Just some guy trying to figure stuff out... View all posts by Dan Allen

7 responses to “Just Trying to Get By

  • Arthur Sido

    I think somethign Alan said when he retweeted might be relevant. He said Perhaps because they’re trying to disciple those who don’t care?. I think a lot of what goes on from pulpits and Christian events is trying to encourage people who aren’t Christians to act like Christians. Those who are Christians are so desperate for real community and the lack of it creates apathy. It is hard to not be apathetic about your faith when it consists of a couple hours of listening to other people talk on Sundays.

  • Alan Knox

    Dan and Arthur,

    I think what Arthur said is important. Many churches spend most of their time, energy, and money trying to convince people who are supposedly already believers to be discipled. We should certainly always offer people opportunities to receive Christ and to grow in Christ, but we can’t disciple people who are apathetic. Instead, we should spend most of our time, money, and energy making disciples of people who actually want to grow in maturity. These are the people who are usually left in immaturity because the church is focused on the apathetic.

    -Alan

  • Dan Allen

    I think you are both on to a good point here, and it is something I alluded to in the post when I said “When we have to spend all our time trying to care about our supposed ‘beliefs’ I wonder if we really believe them at all.” If people are not interested in growing in their faith, if they struggle just to care, then it leaves you wondering how genuine their faith is, and the scary thing is that they might not be trying to fake. It seems that American churches are producing a lot of people who look like Christians, but may not actually be, and worse yet, those same churches may have convinced those people that they are Christians.

  • cindy

    Hm. “…because the church is focused on the apathetic.” And perhaps even further… works to convince the apathetic that activity is equal to discipleship..?
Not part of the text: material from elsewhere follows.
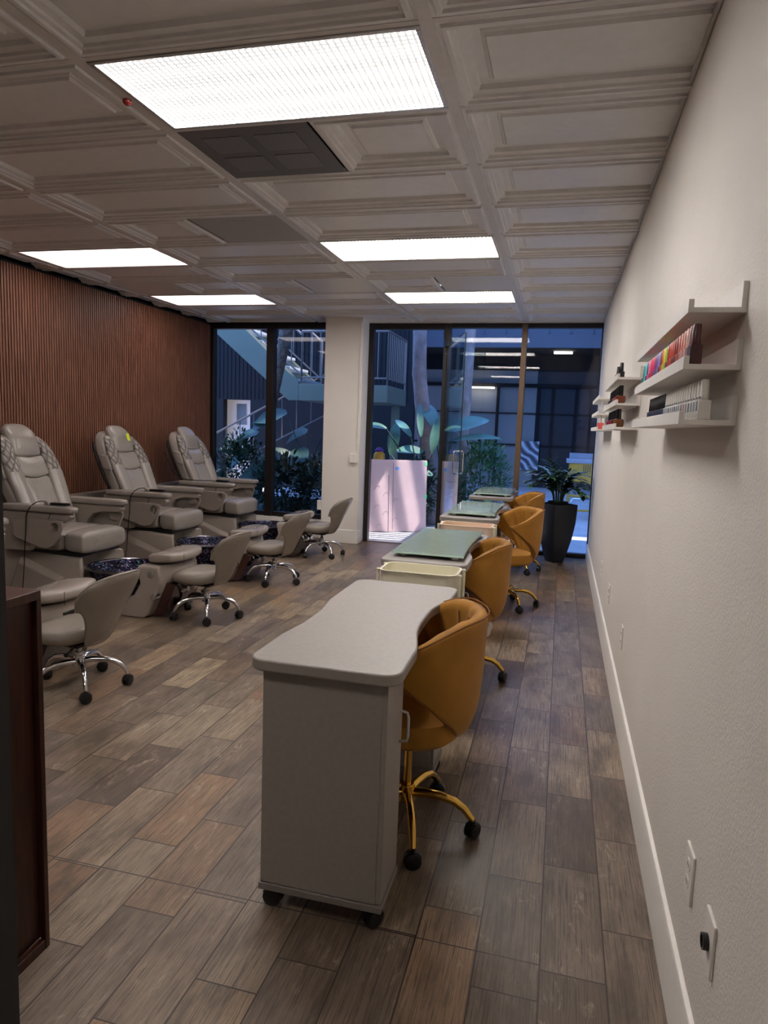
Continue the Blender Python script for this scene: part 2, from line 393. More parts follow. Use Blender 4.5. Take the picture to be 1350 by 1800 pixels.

    I work part time in a church. I’ve come to see it as serving the people of the church, but not really serving God. I serve God the rest of the week. Maybe. But on Sundays, er, not so much. However, I do practice my faith in action on Sundays by learning to love and speak kindly in an environment that is nearly hostile to radical discipleship.

    • Dan Allen

      Cindy

      Thanks for stopping by the blog, and sharing your thoughts on this topic. I think you make a couple really good points. First, that many times the church tries to equate activity with discipleship. Second, that the average Sunday morning church environment is very contradictory to radical discipleship. I wonder if radical discipleship happened if the number of “Christians” out there would dramatically decrease?

      Thanks again for the comment!

      Dan

  • Mark

    Dan,

    I think the thought processes expressed above are definitely legit, as I believe our church buildings are full of a lot of people who have no clue who Christ really was, mixed in with some who are “apathetic”, and then some who are truly passionate. Your post really describes me in my younger years, because I was so busy trying to “be a good Christian” that I became frustrated. There was this undertone of superiority in the churches I attended, where certain people were held up as examples of being a “good Christian”, and the rest of us followed after, panting like dogs, trying to live up to that. Ironically, the example offered up was not one of love and selfless service to others. The result for me, interestingly enough given some of your previous posts, was depression, which affected my life for many years, until I found truth, and began basing my faith on Christ Himself, at which time I began to slowly grow out of my depression.

    In my case I truly was passionate. I truly desired God: to serve Him, to do His will, to be found in Him. Unfortunately, I had not idea what any of those things meant, and the counterfeit I was given just never satisfied me, obviously. The pinnacle, and best example, of this for me was the laughter movement. I was exposed to this in high school, and then later as a freshman in college. After moving home the church I attended brought in some traveling “minister”, whose “gift” was in laughter. I sat in my seat, watching everyone around me being “touched by the Holy Spirit”, and just sat in my seat frustrated. “What is wrong with me?”, I would ask. “Why can I not receive?” “I must be doing this wrong, or I must be doing that wrong.” After leaving the organized church I looked back on those times and realized the grace of God at work. I truly believe that if I would have been able to “receive” in that manner that I never would have left the institution. As it was, the ‘failure’ to receive kept me looking for answers, and eventually the Lord got me on the right path. So, the sincerely frustrated do make up a certain percentage of those in ‘church’. They hunger after God but are stuck eating cardboard boxes (the Christian religion) when they could be feasting on steak (Christ Himself).

    Mark

  • Mark

    One more thought.

    Hebrews 4 talks about finding our rest in Christ, our Sabbath rest. I believe what you describe in your post is a failure to rest, or just exist. I love the truth of this, that I can JUST EXIST in Christ, without striving to make it all work. I now trust the seed of Christ in me, understanding that the work is already done, and He will lead me in the path of righteousness, as He is faithful even when I am faithless. Does this diminish my responsibility as a follower of Christ? No, it does not. In fact, it heightens it (a la the sermon on the mount). It just shifts the focus from doing something so I WILL BE righteous to doing something because I AM righteous, and have love for my savior. In the latter scenario the things I “do” are a natural outflowing of who He is in me, and who He has made me to be, and not my vain frustrated attempts to please Him.